L’analyse que fait Ngomo-Okitembo de cette dernière réaction de Mobutu contre les évêques et leur procédure en vue du changement montre en réalité que le texte n’a pas été envoyé à Rome, mais a été simplement publié avant la fin des consultations populaires et avant le Discours du Chef de l’Etat à la nation, au terme de celles-ci. C’est cela qui l’a mécontenté et lui a fait convoqué des évêques sans non plus fournir des réponses à leurs propositions. Toute la nation en fut déçue, car, les consultations populaires et les réponses qui s’en sont suivies n’ont pas eu d’effet. Cette attitude désengage davantage les Congolais de l’effort national et individuel pour le changement des mentalités. Pourtant, pour y arriver, les personnes qui devraient promouvoir et encourager l’éducation, avant de parler de l’éducation aux valeurs, devaient d’abord être eux-mêmes facteur de changement des mentalités. A ce titre, elles devraient être des acteurs et incitateurs de changement, et donc profondément porteurs des valeurs de l’éducation.

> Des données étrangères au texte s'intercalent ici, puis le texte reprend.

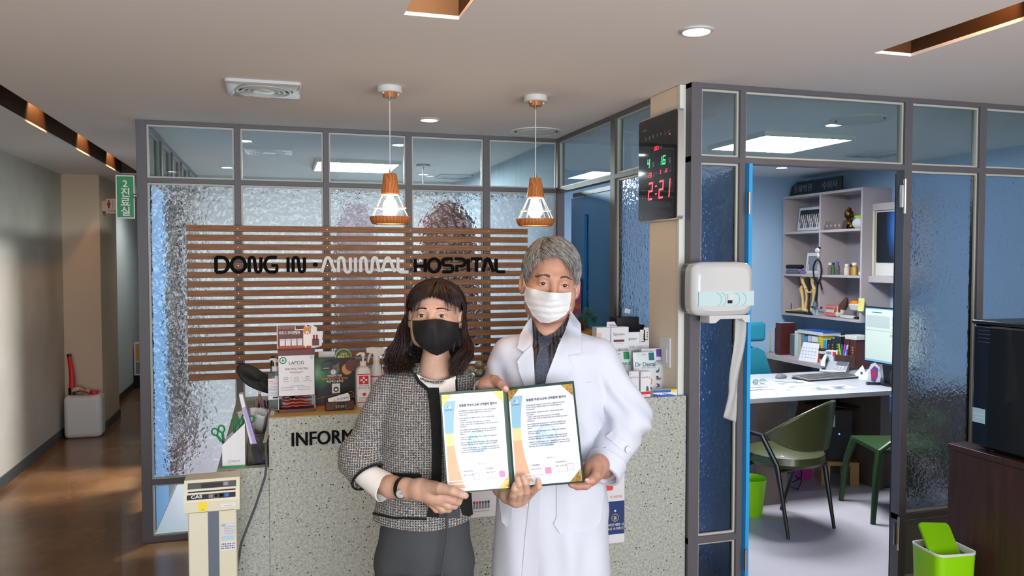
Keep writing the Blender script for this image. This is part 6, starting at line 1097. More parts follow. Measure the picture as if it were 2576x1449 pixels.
B = MB('folder_green'); a0, a1, b0, b1 = LP_(1, 0, .0), LP_(1, 1, .0), RP_(0, 0, .0), RP_(0, 1, .0); bk = Vector((0, .006, 0)); B.add([a0, b0, b1, a1, a0 + bk, b0 + bk, b1 + bk, a1 + bk], [(0, 1, 2, 3), (7, 6, 5, 4), (0, 4, 5, 1), (2, 6, 7, 3), (0, 3, 7, 4), (1, 5, 6, 2)]); B.build('spine', cert, smooth=False)
BODY = [('1.', ['동인동물병원(이하 산업체)의 직무관련 교육과정 주문에 따라 영진전문대', '학교(이하 대학교)는 협약반에 맞춤형 주문식교육 협약반(정원 2인,', '12명)을 운영한다.']), ('2.', ['협약반 교육과정은 상호 협의하여 편성하고, 교육 및 교육과정 운영에', '상호 협력한다.', '- 산업체는 교육에 필요한 전문교수요원 요청 시 적극 협조한다.', '- 산업체가 주문한 교과목 및 교육과정 운영에 관한 세부내역은 별도 협의에', '의해 결정한다.']),
        ('3.', ['협약반 학생들의 현장 실무교육을 위하여 산업체에서는 학생들에게 현장', '실습 기회를 제공하고, 대학교는 현장실습 프로그램 개발과 실습지도에', '협력한다.']), ('4.', ['산업체는 인간(1명)에 대한 취업을 약정하고 협약반 학생의 취업을 위해', '대학과 공동 노력한다.']), ('5.', ['대학교는 지역산업 및 산업체의 경쟁력 강화를 위하여 산학공동기술개발,', '첨단공동장비 활용, 애로기술 자문 및 협의과 교육 지원에 적극 협력한다.']), ('6.', ['이 협약서는 대학교와 산업체의 대표가 서명날인한 날로부터 효력을 가지며', '그 기간은 2년으로 한다. 다만, 만기일 6개월 이전에 어느 일방으로부터 해약', '통지가 없는 한 1년 단위로 그 효력이 연장된다.'])]
def cert_sheet(f, s0, s1, t0, t1, flip):
    B = MB('paper_bright'); e = .0006; nx = 10
    g = lambda a, b_, o=0: f(s0 + (s1 - s0) * a, t0 + (t1 - t0) * b_, .0012 + o)
    B.grid(lambda a, b_: g(a, b_), 13, 17)
    def band(y0, y1, m):
        N_ = 8; vs = []
        for i in range(N_ + 1): y = y0 + (y1 - y0) * i / N_; w_ = .155 + .07 * ((y - .52) / .42) ** 2 + (.10 * max(0, .45 - y) ** 1.2); vs += [g(.025, y, e), g(w_, y, e)]
        B.add(vs, [(2 * i, 2 * i + 1, 2 * i + 3, 2 * i + 2) for i in range(N_)], m)
    band(.60, .93, 'band_blue'); band(.47, .60, 'band_yellow'); band(.115, .47, 'band_peach'); band(.085, .105, 'band_peach'); band(.035, .072, 'band_peach')
    A_ = lambda cx, cy, r, m, o, q=1.: B.add([g(cx + r * math.cos(a_), cy + r * .70 * q * math.sin(a_), o) for a_ in np.linspace(0, 6.283, 25)[:-1]], [tuple(range(24))], m)
    A_(.105, .875, .038, 'white', e * 2); A_(.105, .875, .031, M('mark_teal', '#4f9cc0', .5), e * 3); A_(.115, .872, .022, 'white', e * 4); A_(.112, .876, .010, 'mark_teal', e * 5)
    tx = lambda s_, x, y, h_, m='text_ink', al='l', b_=0, mw=None: B.text(s_, (x, y), None, None, h_, m, al, bold=b_, wide=1.414, maxw=mw, fn=lambda a, b2: g(a, b2, e * 3.2))
    tx('영진전문대학교', .105, .835, .014, 'text_ink', 'c', mw=.15); tx('맞춤형 주문식교육 산학협력 협약서', .58, .865, .030, 'text_ink', 'c', .018, mw=.66)
    A_(.54, .50, .165, 'mark_blue', e * .8); A_(.56, .50, .115, 'paper_bright', e * 1.3); A_(.50, .52, .05, 'mark_blue', e * 1.8); A_(.60, .48, .045, 'mark_blue', e * 1.8)
    y = .815
    for num_, ls in BODY:
        tx(num_, .225, y, .0125)
        for l_ in ls: tx(l_, .262, y, .0142, b_=.012, mw=.66 if len(l_) > 30 else None); y -= .0215
        y -= .012
    tx('2022.   04.   15.', .58, .262, .014, 'text_ink', 'c')
    pr = (('영진전문대학교', '총장  최  재  영', 'seal_rose'), ('동인동물병원', '대표  최  동  학', 'seal_pink')); pr = pr[::-1] if flip else pr
    for i, (a_, b_, sl) in enumerate(pr):
        x = .27 + .37 * i; tx(a_, x, .195 + .012 * (i if not flip else i), .017, 'text_ink', mw=.26); tx(b_, x, .155 + .012 * i, .017, 'text_ink', mw=.26); w_ = .10 if sl == 'seal_rose' else .085; sx = x + .16 + (.05 if sl == 'seal_pink' else 0)
        yb = .105 + .012 * i; B.add([g(sx, yb, e * 3), g(sx + w_, yb, e * 3), g(sx + w_, yb + w_ * .72, e * 3), g(sx, yb + w_ * .72, e * 3)], [(0, 1, 2, 3)], sl)
        k = .006; B.add([g(sx + k, yb + k * .7, e * 3.6), g(sx + w_ - k, yb + k * .7, e * 3.6), g(sx + w_ - k, yb + w_ * .72 - k * .7, e * 3.6), g(sx + k, yb + w_ * .72 - k * .7, e * 3.6)], [(0, 1, 2, 3)], M('seal_pale', '#ead3da', .6) if sl == 'seal_rose' else M('seal_mid', '#dd8fb8', .6))
        tx('印', sx + w_ / 2, yb + .012, .045, sl, 'c'); B.add([g(x, yb - .005, e), g(sx, yb - .005, e), g(sx, yb - .003, e), g(x, yb - .003, e)], [(0, 1, 2, 3)], 'print_grey')
    B.build('certificate', cert, smooth=False)
    for cx_, cy_, dx, dy in ((0, 1, 1, -1), (1, 1, -1, -1), (0, 0, 1, 1), (1, 0, -1, 1)):
        if cy_ == 0 and ((not flip and cx_ == 0) or (flip and cx_ == 0)): continue
        B = MB('gold_corner'); k = .17; kk = .125; B.add([g(cx_, cy_, .0028), g(cx_ + dx * k, cy_, .0028), g(cx_, cy_ + dy * kk, .0028)] + [g(cx_, cy_, .0), g(cx_ + dx * k, cy_, .0), g(cx_, cy_ + dy * kk, .0)], [(0, 1, 2), (1, 2, 5, 4)]); B.build('gold_corner', cert, smooth=False)
cert_sheet(LP_, .02, .975, .015, .975, 0); cert_sheet(RP_, .03, .975, .02, .975, 1)

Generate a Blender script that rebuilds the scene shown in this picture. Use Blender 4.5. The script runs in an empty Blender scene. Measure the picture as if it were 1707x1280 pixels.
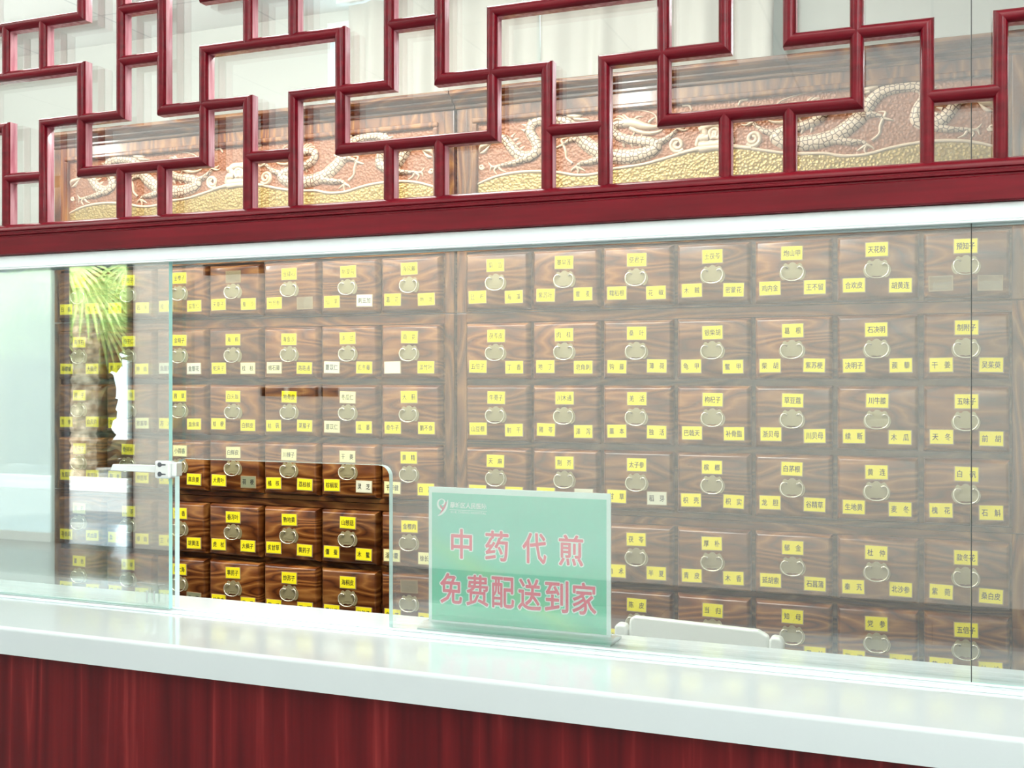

Or, dans les principes de l’éducation déjà présentés, nous avons relevé l’écart entre la théorie et la pratique. Tout ceci interpelle l’éducateur et l’incite à penser à une pédagogie et à une didactique de l’éducation aux valeurs grâce à des écoles conscientes des enjeux du changement des mentalités dans ce système éducatif complètement et encore déstabilisé par la crise multiforme de la RDC.

Notes
576.

Nous nous référons au MEMORANDUM DES EVEQUES ZAIROIS AU CHEF DE L’ETAT, in La Documentation Catholique N°2006 du 20 Mai 1990, 511-515.

577.

Idem.

578.

Idem.

579.

NGOMO-OKITEMBO, L., L’engagement politique de l’Eglise catholique au Zaïre 1960-1990, Paris : L’Harmattan 1998, p. 307.